Mesmo com todas ações para melhorar a receita, controlar os gastos e enfrentar problemas antigos como a dívida com a União e o déficit da Previdência, as despesas seguem crescendo mais. Sempre importante lembrar que estas iniciativas foram determinantes em reduzir de R$ 25 bilhões para R$ 8 bilhões as projeções de déficit financeiro nestes quatro anos, montante que ficará em R$ 4 bilhões caso se mantenha a liminar que permite o não-pagamento dos serviços mensais da dívida.

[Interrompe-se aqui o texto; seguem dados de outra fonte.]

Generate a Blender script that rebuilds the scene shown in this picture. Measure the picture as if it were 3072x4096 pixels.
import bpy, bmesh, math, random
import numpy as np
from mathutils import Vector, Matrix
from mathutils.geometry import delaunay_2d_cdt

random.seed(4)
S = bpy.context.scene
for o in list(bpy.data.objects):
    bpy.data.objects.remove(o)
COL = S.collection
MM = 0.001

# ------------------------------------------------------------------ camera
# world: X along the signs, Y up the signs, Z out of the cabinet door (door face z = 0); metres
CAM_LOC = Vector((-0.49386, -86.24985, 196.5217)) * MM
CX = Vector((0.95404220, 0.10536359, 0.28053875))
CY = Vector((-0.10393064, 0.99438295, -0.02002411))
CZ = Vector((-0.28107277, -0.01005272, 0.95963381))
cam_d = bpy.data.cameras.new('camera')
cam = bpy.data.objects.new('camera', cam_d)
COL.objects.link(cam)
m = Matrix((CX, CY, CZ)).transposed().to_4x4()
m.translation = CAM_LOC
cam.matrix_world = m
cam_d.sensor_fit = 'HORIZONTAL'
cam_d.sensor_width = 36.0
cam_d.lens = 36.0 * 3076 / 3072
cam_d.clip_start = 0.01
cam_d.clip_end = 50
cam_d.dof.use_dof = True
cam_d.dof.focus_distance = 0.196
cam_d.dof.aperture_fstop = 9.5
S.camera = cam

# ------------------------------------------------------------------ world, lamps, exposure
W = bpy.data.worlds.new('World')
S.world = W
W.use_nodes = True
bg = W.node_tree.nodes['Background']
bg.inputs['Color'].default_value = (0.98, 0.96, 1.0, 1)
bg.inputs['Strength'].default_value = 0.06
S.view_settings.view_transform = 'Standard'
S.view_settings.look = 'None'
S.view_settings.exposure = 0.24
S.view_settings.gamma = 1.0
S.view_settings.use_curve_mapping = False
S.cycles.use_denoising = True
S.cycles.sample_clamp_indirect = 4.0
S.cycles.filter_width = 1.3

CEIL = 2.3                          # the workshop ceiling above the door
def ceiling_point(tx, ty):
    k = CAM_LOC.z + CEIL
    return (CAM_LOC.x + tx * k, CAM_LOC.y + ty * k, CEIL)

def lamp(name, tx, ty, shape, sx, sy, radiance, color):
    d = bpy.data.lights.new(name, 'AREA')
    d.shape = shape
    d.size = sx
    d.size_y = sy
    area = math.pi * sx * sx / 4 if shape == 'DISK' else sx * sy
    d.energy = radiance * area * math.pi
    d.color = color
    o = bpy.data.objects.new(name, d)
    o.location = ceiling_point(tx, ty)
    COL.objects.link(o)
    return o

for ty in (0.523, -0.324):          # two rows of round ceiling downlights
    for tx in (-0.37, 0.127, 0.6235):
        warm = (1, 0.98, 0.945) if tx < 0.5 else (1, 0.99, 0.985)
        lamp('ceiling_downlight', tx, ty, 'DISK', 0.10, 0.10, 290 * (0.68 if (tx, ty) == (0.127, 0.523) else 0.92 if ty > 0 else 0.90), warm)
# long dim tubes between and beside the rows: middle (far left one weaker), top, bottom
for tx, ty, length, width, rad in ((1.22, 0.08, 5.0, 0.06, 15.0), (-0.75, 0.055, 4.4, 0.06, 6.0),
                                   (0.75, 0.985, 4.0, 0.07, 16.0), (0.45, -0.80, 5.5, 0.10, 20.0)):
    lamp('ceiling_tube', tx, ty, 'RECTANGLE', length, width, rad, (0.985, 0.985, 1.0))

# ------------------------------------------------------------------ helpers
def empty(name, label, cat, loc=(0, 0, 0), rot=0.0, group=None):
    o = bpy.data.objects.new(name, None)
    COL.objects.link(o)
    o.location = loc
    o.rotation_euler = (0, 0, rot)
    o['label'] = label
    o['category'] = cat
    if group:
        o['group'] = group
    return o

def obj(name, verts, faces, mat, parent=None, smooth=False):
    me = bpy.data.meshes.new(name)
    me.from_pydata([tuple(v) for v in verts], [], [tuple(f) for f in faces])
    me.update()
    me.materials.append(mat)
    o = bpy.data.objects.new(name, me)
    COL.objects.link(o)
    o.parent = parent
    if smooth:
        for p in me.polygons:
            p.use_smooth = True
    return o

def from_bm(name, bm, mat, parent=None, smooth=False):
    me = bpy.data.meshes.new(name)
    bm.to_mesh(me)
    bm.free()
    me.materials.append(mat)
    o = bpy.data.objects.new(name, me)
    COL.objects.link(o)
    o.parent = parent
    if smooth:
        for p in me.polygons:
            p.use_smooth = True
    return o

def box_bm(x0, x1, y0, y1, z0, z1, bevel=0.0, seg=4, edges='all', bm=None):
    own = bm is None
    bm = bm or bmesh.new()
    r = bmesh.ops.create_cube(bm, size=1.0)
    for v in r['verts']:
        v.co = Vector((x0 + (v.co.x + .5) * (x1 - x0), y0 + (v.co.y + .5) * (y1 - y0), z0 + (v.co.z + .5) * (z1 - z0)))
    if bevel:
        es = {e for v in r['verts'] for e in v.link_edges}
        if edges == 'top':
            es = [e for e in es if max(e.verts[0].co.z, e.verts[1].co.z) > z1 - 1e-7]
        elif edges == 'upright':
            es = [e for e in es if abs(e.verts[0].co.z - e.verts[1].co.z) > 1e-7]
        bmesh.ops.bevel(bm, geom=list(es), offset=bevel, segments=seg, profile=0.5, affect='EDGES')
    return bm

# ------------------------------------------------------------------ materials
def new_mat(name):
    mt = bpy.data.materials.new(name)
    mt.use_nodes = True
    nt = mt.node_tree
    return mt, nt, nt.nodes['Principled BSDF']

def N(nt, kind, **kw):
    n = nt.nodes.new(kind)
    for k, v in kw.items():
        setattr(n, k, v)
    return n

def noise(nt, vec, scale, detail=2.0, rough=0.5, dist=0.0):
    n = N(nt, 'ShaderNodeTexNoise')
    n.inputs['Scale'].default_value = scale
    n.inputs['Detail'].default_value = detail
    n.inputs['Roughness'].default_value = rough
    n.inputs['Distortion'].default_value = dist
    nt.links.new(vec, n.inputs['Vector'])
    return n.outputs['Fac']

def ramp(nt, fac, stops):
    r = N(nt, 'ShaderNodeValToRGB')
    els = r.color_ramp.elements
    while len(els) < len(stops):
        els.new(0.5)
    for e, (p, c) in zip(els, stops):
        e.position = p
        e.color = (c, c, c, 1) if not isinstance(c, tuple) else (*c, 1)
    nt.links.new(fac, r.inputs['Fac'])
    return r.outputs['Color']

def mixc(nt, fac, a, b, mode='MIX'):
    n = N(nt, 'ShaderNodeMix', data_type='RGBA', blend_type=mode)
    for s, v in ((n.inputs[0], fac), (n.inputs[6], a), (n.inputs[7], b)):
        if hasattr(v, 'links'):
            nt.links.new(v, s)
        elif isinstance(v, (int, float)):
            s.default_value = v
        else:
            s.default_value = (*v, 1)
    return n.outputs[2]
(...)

No próximo mês, o atual governo irá honrar o último dos reajustes salariais para os servidores da área da segurança aprovados pela gestão passada, o que representará R$ 4 bilhões de aumento na folha apenas neste ano. No somatório de quatro anos, são R$ 8 bilhões a mais. Entre zerar o déficit e honrar os aumentos, que quase irão dobrar os vencimentos neste período, o atual governo deixou clara a sua opção de priorizar a área da segurança.
Assim como nos outros anos, o governo buscou alternativas para obter receitas extraordinárias. Um exemplo era a possibilidade da venda de um novo lote de ações do Banrisul, sem abrir mão do controle do banco. Porém, diante da conjuntura desfavorável do país, o governo teve a responsabilidade de cancelar a operação buscando preservar o patrimônio público, mesmo com o desgaste de atrasar salários.
Cabe ressaltar que a realidade das finanças públicas sempre foi tratada com a máxima transparência. Qualquer cidadão pode acompanhar o quantos e arrecada e para onde o dinheiro é destinado. Depois de quitar a folha de setembro tão somente no último dia 25 de outubro, era evidente que os poucos dias de arrecadação até a virada do mês seriam insuficientes para cobrir o total das despesas.
Por fim, o governo reafirma seu compromisso de realizar todo o esforço para priorizar o pagamento dos servidores do Poder Executivo, manter os serviços essenciais funcionando em favor da sociedade gaúcha e não se afastar da sua tarefa de conduzir os destinos do Estado com responsabilidade.